Sind Akademiker die Topklasse?
Wenig Freude an den Empfehlungen des Wissenschaftsrates dürften auch die Anhänger der Berufslehre haben. Denn diese steht beim SWR gar nicht hoch im Kurs. Dass Schüler, die das Zeug zum Gymnasiasten hätten, mit sechzehn Jahren in die Lehre gehen, versteht man nicht und sieht darin ein nicht ausgeschöpftes Leistungspotenzial. Und wenn diese Jugendlichen dann noch aus nichtakademischen Haushalten stammen, wo eine solide Berufsausbildung möglicherweise mehr zählt als zehn Jahre Gymnasium und Studium, muss es sich in den Augen der Experten um eine soziale Ungerechtigkeit handeln und kann kein freiwilliger Entscheid sein. Selbst die Fachhochschulen kommen beim SWR nicht gut weg: «So werden Studienberechtigte aus unteren Sozialschichten vom Universitätsstudium ‹abgelenkt› – auch jene mit guten Erfolgsaussichten», heisst es in seiner Publikation. Das ist nun doch eine recht einseitig-elitäre Sichtweise. Beim Wissenschaftsrat scheint die Auffassung vorzuherrschen, dass der Akademikerstatus die Topklasse in Gesellschaft und Beruf darstellt und dass alle anderen Ausbildungen weniger wert sind.
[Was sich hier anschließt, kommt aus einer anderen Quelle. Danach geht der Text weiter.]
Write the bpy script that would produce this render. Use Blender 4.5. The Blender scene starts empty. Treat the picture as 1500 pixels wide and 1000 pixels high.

Doch das Leben ist vielfältiger und beweglicher, als sich das die Bildungsberater des Bundesrates offenbar vorstellen. Ein Uni-Abschluss garantiert heute keineswegs, dass man einen tollen Job mit hohem Einkommen findet. Und nicht von jemandem mit Berufslehre oder Fachhochschulabschluss überholt wird.